Superintendent Salo framed the discussion as part of an ongoing process that began with a study session, telling the board the administration has assembled a package of measures that together exceed an $8 million target for year one. "There are no good decisions," Salo said. "We're trying to help support the best of the worst decisions possible." The administration emphasized it would supply additional data in writing and at upcoming meetings, including a study session on Dec. 8 and a decision hearing on Dec. 15.
Board members raised a range of concerns. Director Hillenbrand noted demographic differences between magnet and neighborhood schools and questioned equity implications of removing transportation. "On average, the parents, the families who attend the magnet schools are significantly more affluent on average than the families who attend our neighborhood schools," Hillenbrand said, urging careful review before taking transportation away.
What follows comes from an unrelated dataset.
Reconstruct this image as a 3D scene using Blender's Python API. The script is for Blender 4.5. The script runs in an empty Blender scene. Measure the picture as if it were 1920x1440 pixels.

Several board members proposed alternatives to outright eliminating magnet routes. Director Wuto and others asked staff to examine transportation "hubs" and fee-based options that would use a sliding scale tied to federal poverty indicators; another director asked administration to produce a written option that could charge magnet families directly. Directors also asked whether legal risks would arise from providing transportation to some schools but not others; staff said magnet schools are choice programs without attendance boundaries and that the district is not legally required to provide transportation to choice schools in the same way it must for neighborhood students.
The board also pressed administration about the IB program. Multiple directors said they have not had a substantive board-level conversation about programming and warned against removing IB without a discussion of what would replace it. "To just cavalierly decide that we're gonna stop doing IB, in my opinion, ... I find very disturbing," one director said. Administration characterized some program changes (scheduling and staffing realignment) as administrative actions, while transportation and school-closure decisions would require board votes.
Logistical constraints were part of the conversation: staff warned that adding an additional school for possible closure and meeting statutory posting requirements would likely push any vote beyond the Dec. 15 hearing. Directors repeatedly asked administration to return with clear options, justifications, and the data that underlies each savings proposal.
Public listening sessions and written messages informed the board's deliberations: directors said they had received multiple, detailed emails from families and community members asking the board to preserve programs, keep specific buildings open, or find other cost savings. Several directors said they supported exploring alternatives rather than immediately endorsing transportation cuts.
Next steps: administration will provide written answers to outstanding board questions, return with alternative savings scenarios (including hub and fee options) and present revisions and supporting data at the Dec. 8 study session and the Dec. 15 hearing where the board may act.
The discussion closed without a motion to adopt any of the SOD proposals; board members asked staff for more analysis and wider documentation of the options they considered.